We have become, I fear, a nation governed by its insecurity—with no one to remind it, as that Zen master reminded poet Gary Snyder, that the right to self-defense is an expression of fear not courage when divorced from all other rights, especially those which defend a freedom based on caring and kindness and not alienation and self-centredness. The right to bear arms becomes a wrong when it is divorced from the founding aspirations of this country. What kind of freedom or security can be affirmed by gun ownership when all other sacred individual franchises are taken away? Fewer guns and more freedoms are what is needed for less troubled sleep.

Thursday, July 10, 2008

Why not voting is a viable moral option

Dearest Danny,

There is a story I seem to remember about the unanimous-minus-one House vote to go to war the day after Pearl Harbor. One representative voted against going. When asked why, he said something to the effect that unanimity in politics is always dangerous and that his vote was a defense of that sentiment.

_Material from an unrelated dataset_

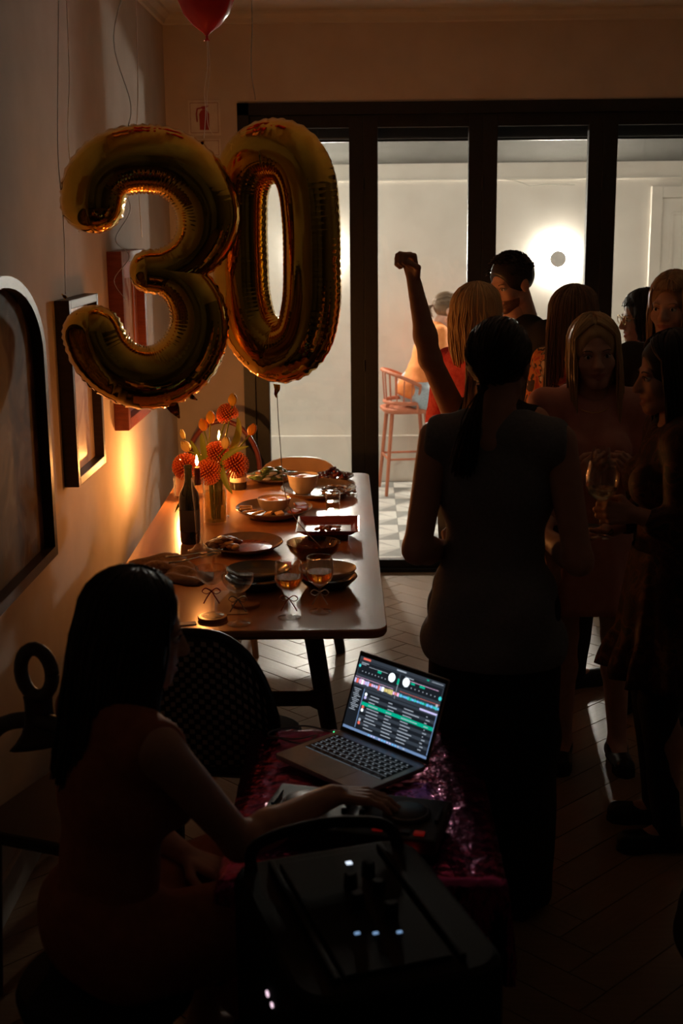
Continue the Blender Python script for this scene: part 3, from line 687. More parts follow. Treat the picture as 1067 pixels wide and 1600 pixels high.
# ------------------------------------------------------------------ crockery and food
m_cer = M('glazed_stoneware', (.14, .095, .065), (.20, .14, .10), rough=.18, scale=12); m_cerw = M('glazed_cream', (.55, .45, .34), (.62, .52, .40), rough=.2, scale=10)
m_cerb = M('glazed_black', (.02, .017, .014), rough=.15); m_cero = M('glazed_olive', (.10, .085, .05), (.14, .12, .075), rough=.15, scale=9)
def plate(label, x, y, r, h, m, name='plate', rim=.012, cat='plate', sx=1., sy=1., z=TT, rz=0.):
    s = thing(name, label, cat, (x, y, z), rz)
    MB().lathe([(.001, 0), (r*.66, 0), (r*.72, h*.15), (r*.97, h*.86), (r, h), (r*.985, h+.003), (r*.95, h*.98), (r*.72, h*.42), (r*.66, h*.28), (.001, h*.26)], 48, sx=sx, sy=sy).build('dish', m, s, smooth=2)
    return s
def bowl(label, x, y, z, r, h, m, fill=None, fz=.75):
    s = thing('bowl', label, 'bowl', (x, y, z))
    MB().lathe([(.001, 0), (r*.5, 0), (r*.55, h*.05), (r*.86, h*.4), (r, h), (r*.97, h+.002), (r*.94, h*.97), (r*.8, h*.42), (r*.5, h*.12), (.001, h*.1)], 40).build('dish', m, s, smooth=2)
    if fill:
        q = MB(); n = 24; V = [(0, 0, h*fz+.006)]; F = []
        for k in range(1, 6):
            for i in range(n):
                a = 2*PI*i/n; rr = r*.93*k/5; V.append((rr*math.cos(a), rr*math.sin(a), h*fz+.005*math.sin(a*2+k*1.7)*(1-k/6)))
        for i in range(n): F.append((0, 1+i, 1+(i+1) % n))
        for k in range(4):
            for i in range(n): F.append((1+k*n+i, 1+(k+1)*n+i, 1+(k+1)*n+(i+1) % n, 1+k*n+(i+1) % n))
        q.add(V, F).build('filling', fill, s, smooth=True)
    return s
m_dip = M('orange_dip', (.62, .27, .06), (.7, .36, .10), rough=.4, scale=40, bump=.2); m_bread = M('toasted_bread', (.58, .33, .13), (.72, .47, .22), rough=.8, scale=50, bump=.3)
m_sauce = M('red_sauce', (.28, .05, .02), (.38, .09, .03), rough=.25, scale=30, bump=.2); m_meat = M('roast_crust', (.12, .045, .02), (.30, .13, .05), rough=.45, scale=60, bump=.4)
m_green = M('salad_green', (.06, .10, .02), (.14, .2, .05), rough=.4, scale=40); m_grape = M('dark_grape', (.10, .012, .015), (.16, .025, .02), rough=.2, scale=40)
m_chs = M('white_cheese', (.75, .7, .62), rough=.5)
plate('dark oval platter with a dip bowl and bread slices at mid table', -.375, 5.04, .155, .035, m_cer, 'platter', cat='platter', sy=1.15)
bowl('cream bowl of orange dip on the dark oval platter', -.375, 5.06, TT+.012, .068, .055, m_cerw, m_dip, .92)
def slab_piece(name, label, cat, x, y, z, dx, dy, dz, rz, tilt, m, group, bev=.004):
    q = MB().box((0, 0, 0), (dx, dy, dz), bev=bev); o = q.build(name, m); o.location = (x, y, z); o.rotation_euler = (tilt, 0, rz); tag(o, label, cat, group); return o
for i in range(6):
    a = R(175+22*i); slab_piece('bread_slice', ['leftmost', 'second', 'third', 'fourth', 'fifth', 'last'][i]+' bread slice fanned in front of the dip bowl on the dark platter', 'bread', -.375+.115*math.cos(a), 5.04+.118*math.sin(a), TT+.034, .05, .032, .009, a, R(14), m_bread, 'bread slices on the platter')
for i in range(3):
    a = R(-40+32*i); slab_piece('bread_slice', ['lower', 'middle', 'upper'][i]+' reddish bread slice right of the dip bowl', 'bread', -.375+.115*math.cos(a), 5.04+.125*math.sin(a), TT+.033, .05, .036, .010, a, R(10), m_sauce, 'red bread slices')
plate('brown stoneware platter with nuts under a tall cream bowl', -.21, 5.45, .165, .03, m_cer, 'platter', cat='platter', sy=1.2)
bowl('tall cream bowl of orange soup near the far end of table', -.275, 5.43, TT+.010, .068, .08, m_cerw, m_dip, .93)
def clump(name, label, cat, x, y, z, rx, ry, n, rmin, rmax, mats, hgt=.5, seed=1, elong=1.):
    rg = random.Random(seed); q = MB()
    for i in range(n):
        a = rg.random()*2*PI; rr = math.sqrt(rg.random()); px, py = rx*rr*math.cos(a), ry*rr*math.sin(a); r_ = rg.uniform(rmin, rmax)
        zz = r_*.7+(1-rr)*hgt*rg.random()*rx
        R4 = Matrix.Translation((px, py, zz)) @ Matrix.Rotation(rg.random()*6, 4, 'Z') @ Matrix.Rotation(rg.uniform(-.5, .5), 4, 'X')
        q.ell((0, 0, 0), (r_*elong, r_, r_*(.8 if elong == 1 else .5)), 8, rg.randrange(len(mats)), M4=R4)
    o = q.build(name, mats, loc=(x, y, z), smooth=True, kind='stuff'); tag(o, label, cat); return o
clump('nut_scatter', 'scatter of nuts and crumbs on the brown platter beside the soup bowl', 'nuts', -.12, 5.44, TT+.011, .075, .12, 90, .006, .010, [m_meat, m_bread, m_cer], .2, 3, 1.3)
plate('round plate of leafy salad at the far end of table', -.42, 5.76, .14, .022, m_cer, 'plate')
clump('leafy_salad', 'dark leafy salad with white cheese on the far plate', 'salad', -.43, 5.76, TT+.008, .11, .10, 130, .010, .018, [m_green, m_green, m_meat, m_chs], .5, 4, 1.8)
plate('small plate heaped with dark grapes at far right of table', -.155, 5.78, .098, .018, m_cer, 'plate')
clump('grape_heap', 'heap of dark red grapes on the small far plate', 'grapes', -.155, 5.78, TT+.008, .08, .075, 110, .008, .011, [m_grape, m_grape, m_meat], .55, 5)
# tumbler
tg = thing('water_tumbler', 'short clear glass tumbler with water at the right of the table', 'glass', (-.138, 5.09, TT))
MB().lathe([(.001, 0), (.026, 0), (.0275, .004), (.031, .085), (.0298, .085), (.0262, .010), (.001, .010)], 28).build('glass_wall', m_glass, tg, smooth=2)
MB().lathe([(.001, .0105), (.0258, .0105), (.0275, .045), (.001, .045)], 28).build('water', GLASS('clear_water', (.93, .93, .9), .8, ior=1.33), tg, smooth=2)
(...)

I feel like my vote, or non-vote, is a defense of the neglected sanctity of the vote, of the idea and ideal that the choice we are given must be worthy of voting for in the first place. As I like to say about marriage, and its frequent patches of black ice, "If you can't love each other, love the vow."

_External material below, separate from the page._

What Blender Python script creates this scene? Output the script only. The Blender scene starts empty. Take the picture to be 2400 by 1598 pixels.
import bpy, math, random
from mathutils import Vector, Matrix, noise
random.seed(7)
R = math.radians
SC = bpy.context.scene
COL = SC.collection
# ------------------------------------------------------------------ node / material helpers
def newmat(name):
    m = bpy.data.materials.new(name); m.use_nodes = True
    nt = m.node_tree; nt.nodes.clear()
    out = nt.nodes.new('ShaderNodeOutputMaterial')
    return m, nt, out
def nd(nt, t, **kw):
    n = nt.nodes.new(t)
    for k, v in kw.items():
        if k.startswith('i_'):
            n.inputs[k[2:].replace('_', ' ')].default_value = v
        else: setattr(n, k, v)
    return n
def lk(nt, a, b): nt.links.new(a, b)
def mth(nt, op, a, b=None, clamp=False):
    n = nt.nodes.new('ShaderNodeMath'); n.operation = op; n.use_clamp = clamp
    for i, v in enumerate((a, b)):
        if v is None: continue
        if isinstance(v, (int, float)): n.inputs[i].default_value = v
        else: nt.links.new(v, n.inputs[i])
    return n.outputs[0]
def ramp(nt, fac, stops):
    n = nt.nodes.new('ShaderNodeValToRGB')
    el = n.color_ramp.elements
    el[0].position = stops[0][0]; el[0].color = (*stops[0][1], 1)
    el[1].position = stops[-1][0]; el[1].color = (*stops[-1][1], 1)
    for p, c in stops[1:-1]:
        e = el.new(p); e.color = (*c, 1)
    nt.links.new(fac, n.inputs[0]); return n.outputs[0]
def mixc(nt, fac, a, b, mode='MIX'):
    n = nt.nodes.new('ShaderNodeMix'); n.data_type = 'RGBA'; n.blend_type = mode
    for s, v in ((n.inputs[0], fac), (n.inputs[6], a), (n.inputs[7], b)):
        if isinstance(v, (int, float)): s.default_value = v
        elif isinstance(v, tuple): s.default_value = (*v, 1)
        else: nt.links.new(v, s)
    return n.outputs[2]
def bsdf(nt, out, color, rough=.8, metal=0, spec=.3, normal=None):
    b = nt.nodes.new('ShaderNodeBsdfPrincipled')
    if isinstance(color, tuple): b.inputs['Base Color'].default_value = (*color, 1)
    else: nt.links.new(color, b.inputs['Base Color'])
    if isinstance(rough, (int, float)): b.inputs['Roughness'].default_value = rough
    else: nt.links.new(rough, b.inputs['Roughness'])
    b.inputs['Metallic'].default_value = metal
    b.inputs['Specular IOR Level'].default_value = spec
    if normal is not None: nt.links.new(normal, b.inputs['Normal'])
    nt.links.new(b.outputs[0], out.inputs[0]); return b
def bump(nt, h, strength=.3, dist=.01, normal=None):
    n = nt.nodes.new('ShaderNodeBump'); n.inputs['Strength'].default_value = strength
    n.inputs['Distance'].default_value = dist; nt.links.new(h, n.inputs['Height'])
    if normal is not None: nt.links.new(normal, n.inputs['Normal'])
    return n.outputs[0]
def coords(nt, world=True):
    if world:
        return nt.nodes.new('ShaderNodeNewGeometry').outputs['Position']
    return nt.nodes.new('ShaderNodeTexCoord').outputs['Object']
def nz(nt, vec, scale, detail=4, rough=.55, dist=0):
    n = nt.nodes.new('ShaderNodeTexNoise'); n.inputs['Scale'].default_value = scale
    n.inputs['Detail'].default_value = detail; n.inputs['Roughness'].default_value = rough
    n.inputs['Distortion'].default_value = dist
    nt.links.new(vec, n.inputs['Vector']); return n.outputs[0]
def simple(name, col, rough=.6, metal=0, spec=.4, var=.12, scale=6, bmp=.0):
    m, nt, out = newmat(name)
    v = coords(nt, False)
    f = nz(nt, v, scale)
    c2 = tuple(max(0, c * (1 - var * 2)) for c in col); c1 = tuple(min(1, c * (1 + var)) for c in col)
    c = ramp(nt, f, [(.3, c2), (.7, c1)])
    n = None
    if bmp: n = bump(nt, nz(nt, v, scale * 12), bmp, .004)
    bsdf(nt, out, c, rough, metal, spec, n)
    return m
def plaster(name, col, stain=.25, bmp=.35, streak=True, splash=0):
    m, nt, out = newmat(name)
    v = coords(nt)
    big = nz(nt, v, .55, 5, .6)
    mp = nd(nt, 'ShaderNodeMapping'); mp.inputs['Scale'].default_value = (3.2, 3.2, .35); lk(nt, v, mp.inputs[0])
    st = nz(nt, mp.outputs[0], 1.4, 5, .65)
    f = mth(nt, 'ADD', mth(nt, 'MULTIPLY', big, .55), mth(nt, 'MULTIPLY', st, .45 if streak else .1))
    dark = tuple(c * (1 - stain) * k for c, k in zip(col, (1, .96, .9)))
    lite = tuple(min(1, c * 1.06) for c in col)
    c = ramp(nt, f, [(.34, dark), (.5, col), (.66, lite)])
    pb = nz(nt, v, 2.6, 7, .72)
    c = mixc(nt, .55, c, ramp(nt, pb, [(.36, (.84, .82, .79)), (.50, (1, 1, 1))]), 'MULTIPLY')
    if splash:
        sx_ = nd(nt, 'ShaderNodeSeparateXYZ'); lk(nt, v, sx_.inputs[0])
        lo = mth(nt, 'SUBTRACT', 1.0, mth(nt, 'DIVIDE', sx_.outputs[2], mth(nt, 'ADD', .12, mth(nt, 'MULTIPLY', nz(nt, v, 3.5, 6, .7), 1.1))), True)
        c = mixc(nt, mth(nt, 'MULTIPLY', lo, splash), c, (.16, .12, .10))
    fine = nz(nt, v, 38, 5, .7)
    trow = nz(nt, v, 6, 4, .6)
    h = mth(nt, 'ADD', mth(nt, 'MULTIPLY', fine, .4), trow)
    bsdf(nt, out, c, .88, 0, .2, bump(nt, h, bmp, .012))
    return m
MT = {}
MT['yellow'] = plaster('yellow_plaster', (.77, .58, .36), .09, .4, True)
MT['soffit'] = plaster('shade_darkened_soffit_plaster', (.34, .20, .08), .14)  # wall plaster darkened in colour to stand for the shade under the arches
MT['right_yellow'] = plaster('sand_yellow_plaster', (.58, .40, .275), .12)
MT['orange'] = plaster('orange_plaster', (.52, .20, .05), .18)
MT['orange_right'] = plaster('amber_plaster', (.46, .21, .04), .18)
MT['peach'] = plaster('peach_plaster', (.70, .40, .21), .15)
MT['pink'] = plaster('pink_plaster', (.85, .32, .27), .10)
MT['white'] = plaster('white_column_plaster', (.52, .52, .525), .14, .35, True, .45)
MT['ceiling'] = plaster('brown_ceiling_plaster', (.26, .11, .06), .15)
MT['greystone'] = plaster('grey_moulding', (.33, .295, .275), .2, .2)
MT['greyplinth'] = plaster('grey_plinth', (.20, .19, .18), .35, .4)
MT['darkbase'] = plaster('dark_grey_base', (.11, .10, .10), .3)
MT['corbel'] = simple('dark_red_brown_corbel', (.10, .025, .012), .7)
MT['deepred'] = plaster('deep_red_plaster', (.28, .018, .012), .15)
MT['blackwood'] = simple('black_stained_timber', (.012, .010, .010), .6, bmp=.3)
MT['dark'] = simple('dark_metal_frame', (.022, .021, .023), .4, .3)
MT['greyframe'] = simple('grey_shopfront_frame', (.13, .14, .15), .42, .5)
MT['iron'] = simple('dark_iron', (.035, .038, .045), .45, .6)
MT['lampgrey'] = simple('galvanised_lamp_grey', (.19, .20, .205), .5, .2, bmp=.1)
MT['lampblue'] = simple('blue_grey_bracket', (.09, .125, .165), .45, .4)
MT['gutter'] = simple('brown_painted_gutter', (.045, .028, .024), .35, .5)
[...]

I love the vote too much to squander it on fear or expedience. Through age, I have earned the right to consider the decision not to vote a valid exercise of that franchise. In the other, earlier phases of my life, the vote was about maintenance and preservation of a tolerable status quo. I was rendering to Caesar what was Caesar's, even in a land founded on the Declaration of Independence. But now it seems about something appropriate to a continuity of life that includes the departed as well as those who remain here. It is about honoring or dishonoring Zukofsky's "All"--All of It and All of Us.

Once poet Gary Snyder wrote to a Zen Master that he kept a .22 shotgun in his house and would feel perfectly fine about shooting a redneck intruder who intended violence to his family. To shoot, and possibly murder, was an expression of his family's right to survive. The Zen Master wrote back something to the effect that all this talk about survival to the exclusion of everything else made him wonder if survival was overrated.

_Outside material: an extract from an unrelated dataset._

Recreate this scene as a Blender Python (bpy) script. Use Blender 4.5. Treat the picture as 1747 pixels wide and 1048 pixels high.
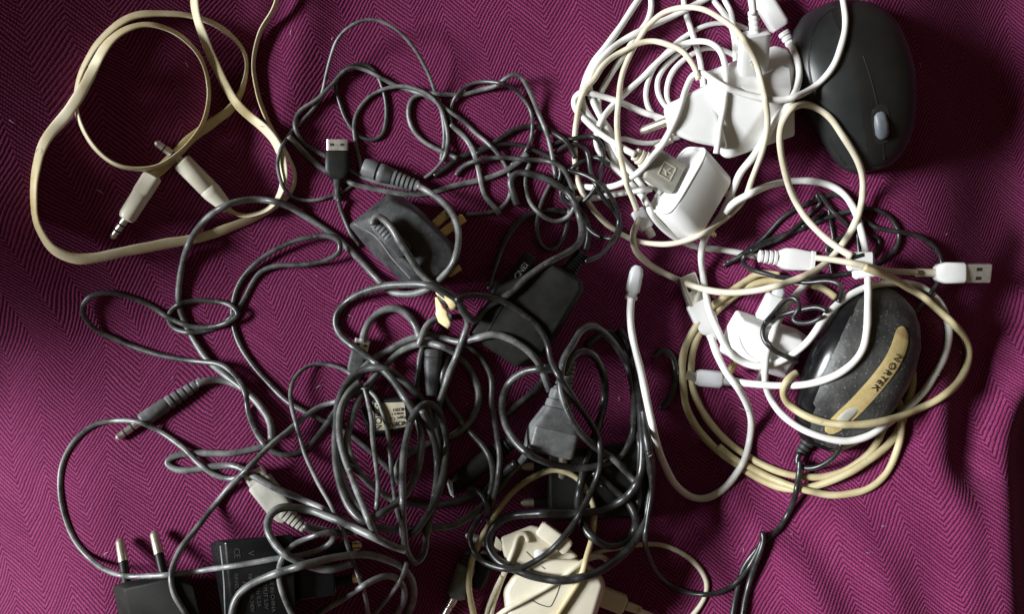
import bpy, bmesh, math
import numpy as np
from mathutils import Vector, Matrix

# ------------------------------------------------------------------ scene, camera, light, exposure
scene = bpy.context.scene
for o in list(bpy.data.objects):
    bpy.data.objects.remove(o)
S = 0.00034            # metres per photograph pixel on the cloth
H = 0.60               # camera height above the cloth
CX, CY = 873.5, 524.0
HP = H / S

cam_d = bpy.data.cameras.new("camera")
cam_d.sensor_width = 36.0
cam_d.lens = 36.0 * H / (1747 * S)
cam_d.clip_start = 0.01
cam_d.clip_end = 50
cam = bpy.data.objects.new("camera", cam_d)
cam.location = (0, 0, H)
scene.collection.objects.link(cam)
scene.camera = cam

world = bpy.data.worlds.new("World")
scene.world = world
world.use_nodes = True
bg = world.node_tree.nodes["Background"]
bg.inputs[0].default_value = (1.0, 0.76, 0.46, 1)
bg.inputs[1].default_value = 0.070

ELEV = math.radians(31)
LH = Vector((-1.0, 0.05, 0)).normalized()          # towards the window: left and slightly to the front
LDIR = (LH * math.cos(ELEV) + Vector((0, 0, math.sin(ELEV)))).normalized()
kd = bpy.data.lights.new("window_light", 'AREA')
kd.shape = 'RECTANGLE'
kd.size = 1.35
kd.size_y = 1.35
kd.energy = 545
kd.color = (0.95, 0.98, 1.0)
key = bpy.data.objects.new("window_light", kd)
key.location = LDIR * 5.0
key.rotation_euler = (-LDIR).to_track_quat('-Z', 'Y').to_euler()
scene.collection.objects.link(key)

vs = scene.view_settings
vs.view_transform = 'Standard'
vs.look = 'None'
vs.exposure = 0.12
vs.gamma = 1.0
vs.use_curve_mapping = False
scene.render.engine = 'CYCLES'
rng = np.random.default_rng(7)

# ------------------------------------------------------------------ materials
def new_mat(name):
    m = bpy.data.materials.new(name)
    m.use_nodes = True
    nt = m.node_tree
    b = nt.nodes["Principled BSDF"]
    return m, nt, b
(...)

In short, there are other reasons to vote or not to vote--and they are valid even if obscure or petulant or perplexing. Age and time and, hopefully, wisdom have allowed me access to a personal, possibly esoteric, but profoundly sensible residuum of motives for what I do. For me, not voting, unless absolutely convinced of the caliber of the candidate for whom I vote, is like a drunkard's first true, lasting step toward sobriety. There is no lonelier step. Please see the possibility of not voting as an act of courage which, at this late stage in the dissolution of America, could be needed and could, if examined closely, be redolent with laudatory virtue. See my not voting as offering you a steady hand to shake for the first time in decades. See it as renouncing or, better yet, letting go of the fear that has governed every vote I have ever cast for the presidency of our country.

Love,

David

P.S., I am tired of a Manichean world. I believe now that since good is gifted from God, and evil is merely 'allowed' by Him, virtue is the only legacy worth creating and capable of outlasting (as in outshining) us. The dust of the grave is heaven's refusal of evil and evidence of a rock-bottom, stubbornly compassionate forgiveness of sorts. I am, you might say, considering my vote as a citizen of heaven, as a returnee or aspirant to that Zion, whose only right of return (parodied here on earth by racist politics) is the preponderance of virtue in his life. I am voting for the weight of goodness in my/our life. I am voting for the feathery weight of virtue which is all that matters (is matter) and will endure of us to be permitted into paradise. It looks like not-voting here. But that's just another one of the dualities which are the coin of the Manichean realm.